Is the Cover Letter Dead?

Is The Cover Letter Dead?



Cover letters are on the decline, as the rise in social media and other platforms has experts who believe that it might be obsolete in a few short years. The use of LinkedIn and other social platforms has given recruiters better insight into candidates applying for positions. According to a study, approximately sixty percent of recruiters use social media to conduct background checks on prospective employees. More than forty percent of them would not consider interviewing an applicant if they can’t find any online information. People have argued that it’s eroded the barriers of privacy, and while that may be true, its now more important than ever to maintain an online presence.

Research the role, and avoid the One Size Fits All approach.

A cover letter isn’t always necessary when applying for a job and often can be inconsequential. That doesn’t mean that it’s useless, as it gives you a chance to explain your understanding of the position and company you’re applying to in your own words and elaborate on several key points on your resume. Try tailoring your cover letter to each position you apply to rather than a one-size-fits-all approach. A common mistake people make is that they forward the same cover letter to several employers, even if it is in the same industry.

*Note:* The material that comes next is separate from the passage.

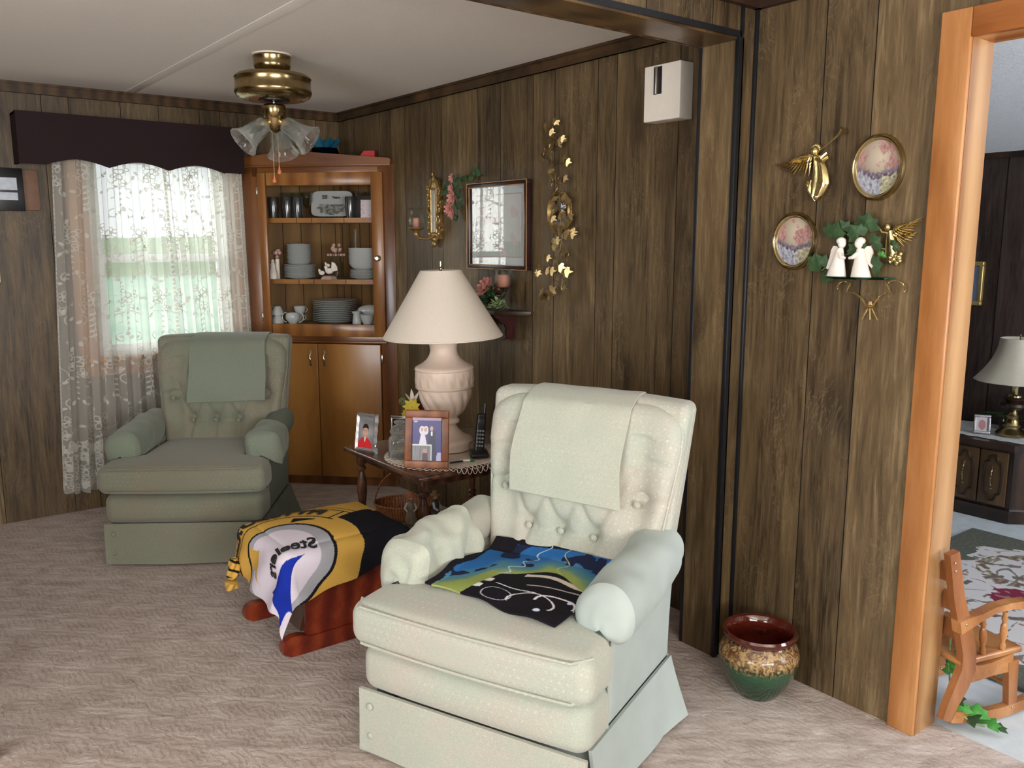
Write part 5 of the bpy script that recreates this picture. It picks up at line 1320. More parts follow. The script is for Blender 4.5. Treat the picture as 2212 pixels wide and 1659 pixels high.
# ---------------------------------------------------------------- lace curtains
def curtain(label, xt0, xt1, xb0, xb1, ztop, zbot, width, nf, ph, y0, seed):
    o = thing('lace_curtain', label, 'curtain', (0, 0, 0), 0, 'lace curtains at the window')
    r = random.Random(seed)
    def S_(s, h):   # s across the cloth 0..width, h metres down from the top
        u = s / width; H = ztop - zbot; v = h / H
        xa = xt0 + (xb0 - xt0) * v; xc = xt1 + (xb1 - xt1) * v
        w = u * nf * 2 * pi + ph + .5 * sin(u * 7 + seed)
        amp = (.014 + .012 * v) * (.6 + .4 * sin(u * 11 + seed) ** 2)
        x = xa + (xc - xa) * u + .014 * sin(2 * w) * .5
        return V(x, y0 + amp * sin(w) + .004 * sin(w * 2.3 + v * 2), ztop - h)
    H = ztop - zbot
    mb = MB()
    def hem(u): return .018 * abs(sin(u * width * pi / .075)) + .010 * sin(u * 9)
    mb.grid(lambda u, v: S_(u * width, v * (H - .012 + hem(u))), 220, 40)
    mb.build('net', M['net'], o)
    mb = MB()
    def P(s, h): q = S_(max(0, min(width, s)), max(0, min(H, h))); return V(q.x, q.y - .002, q.z)
    def fan_(pts):
        vs = [P(*p) for p in pts]; mb.add(vs, [tuple(range(len(vs)))])
    def petal(cx, cy, a, ln, wd, ring=False):
        pts = []
        for k in range(10):
            t = 2 * pi * k / 10; x = ln * (.5 + .5 * cos(t)); y = wd * sin(t)
            pts.append((cx + x * cos(a) - y * sin(a), cy + x * sin(a) + y * cos(a)))
        if not ring: fan_(pts)
        else:
            pi_ = [(cx + ((p[0] - cx) - ln * .5 * cos(a)) * .62 + ln * .5 * cos(a), cy + ((p[1] - cy) - ln * .5 * sin(a)) * .62 + ln * .5 * sin(a)) for p in pts]
            vs = [P(*p) for p in pts] + [P(*p) for p in pi_]
            mb.add(vs, [(k, (k + 1) % 10, 10 + (k + 1) % 10, 10 + k) for k in range(10)])
    def flower(cx, cy, R_, rot, n=5, ring=True):
        for k in range(n): petal(cx, cy, rot + 2 * pi * k / n, R_, R_ * .34, ring)
    def strip(pts, w):
        vs = []
        for i, p in enumerate(pts):
            q = pts[min(i + 1, len(pts) - 1)]; o_ = pts[max(i - 1, 0)]
            dx, dy_ = q[0] - o_[0], q[1] - o_[1]; L = math.hypot(dx, dy_) or 1
            vs += [P(p[0] - dy_ / L * w, p[1] + dx / L * w), P(p[0] + dy_ / L * w, p[1] - dx / L * w)]
        mb.add(vs, [(2 * i, 2 * i + 1, 2 * i + 3, 2 * i + 2) for i in range(len(pts) - 1)])
    def scroll(cx, cy, R_, a0, sgn):
        pts = []
        for k in range(18):
            t = k / 17; a = a0 + sgn * t * 4.6; rr = R_ * (1 - .75 * t)
            pts.append((cx + rr * cos(a), cy + rr * sin(a)))
        strip(pts, .0028)
    px, py = .30, .34
    ni = int(width / px) + 2; nj = int(H / py) + 1
    for i in range(ni):
        for j in range(nj):
            cx = i * px + (.5 * px if j % 2 else 0); cy = .12 + j * py
            if cx > width + .1: continue
            for (dx, dy_, rr) in ((0, 0, .044), (.058, -.02, .034), (-.052, .02, .034), (.04, .055, .030), (-.045, -.045, .030)):
                if 0 < cx + dx < width and cy + dy_ < H - .3: flower(cx + dx, cy + dy_, rr, r.uniform(0, 2))
            if cy > H - .32: continue
            for s_ in (-1, 1):
                scroll(cx + s_ * .085, cy + .10, .035, pi / 2, s_); scroll(cx + s_ * .075, cy - .12, .03, -pi / 2, -s_)
                strip([(cx + s_ * .03 * k, cy + .05 + .03 * sin(k * 1.1)) for k in range(5)], .0016)
                for q in range(4):
                    aa = r.uniform(0, 6); petal(cx + s_ * (.05 + .03 * q), cy + .07 + .02 * q * (-1) ** q, aa, .028, .008, False)
                    petal(cx + s_ * (.03 + .03 * q), cy - .09 - .015 * q, aa + 1, .028, .008, False)
            strip([(cx + .004 * sin(k), cy + .05 + .012 * k) for k in range(16)], .0018)
            for q in range(5):
                petal(cx, cy + .07 + .03 * q, .5, .024, .006, False); petal(cx, cy + .075 + .03 * q, pi - .5, .024, .006, False)
    # dense floral border at the bottom and along both edges
    k = 0
    s_ = .02
    while s_ < width:
        for row, dy_ in enumerate((.24, .185, .13, .08, .035)):
            flower(s_ + .02 * (row % 2), H - dy_ + .012 * sin(s_ * 31 + row), .040 - .003 * row, r.uniform(0, 2), 5, r.random() < .5)
        s_ += .052
    h = .02
    while h < H:
        for e in (.012, width - .012):
            petal(e, h, pi / 2, .022, .010, False); petal(e + (.016 if e < .1 else -.016), h + .01, pi / 2, .02, .006, True)
        h += .024
    mb.build('lace_motifs', M['lace'], o, flat=True)
    return o
curtain('left white lace curtain panel hanging from the dark cornice', .885, 1.455, .80, 1.50, 1.99, .135, 1.05, 9, .4, YB - .075, 3)
curtain('right white lace curtain panel, half hidden behind the green armchair', 1.435, 1.885, 1.50, 1.915, 1.99, .14, .90, 8, 1.7, YB - .085, 5)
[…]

We would suggest you take the time to research each role and try to address their job descriptions and requirements rather than solely focusing on your qualifications

It Exhumes Professionalism and Shows that You’re Interested

According to research, recruiters on average spend about 6.25 seconds on a resume and perhaps even less on a cover letter. While it may seem like cover letters are a dying breed, we argue that several high-level postings require cover letters to be submitted with resumes. It adds a sense of professionalism and is a good way to separate yourself from other candidates. The best cover letters cover the job description while highlighting the applicant’s relevant information clearly and concisely. Unlike the resume, no two cover letters should ever be the same. Your cover letter shows that you have researched the role and have an active interest in the company.


Many employers and professional recruiters are putting forward their opinion that cover letters are finally dead. We would like to disagree respectfully, and although we agree that its requirement is on the decline, we argue that its value should not be underestimated. The cover letter was never meant to be a substitute or replacement for a resume but rather an extension of it. Maintaining a professional online profile has taken precedence over having polished cover letters over the years as more companies are taking stricter measures in their employment criteria. A cover letter may not always be required or read thoroughly by a prospective employer, but that doesn’t mean it doesn’t have its merits. It allows you to research the role extensively and highlight the strong points of your resume accordingly. If called over for an interview, it will allow you to be better prepared with talking points.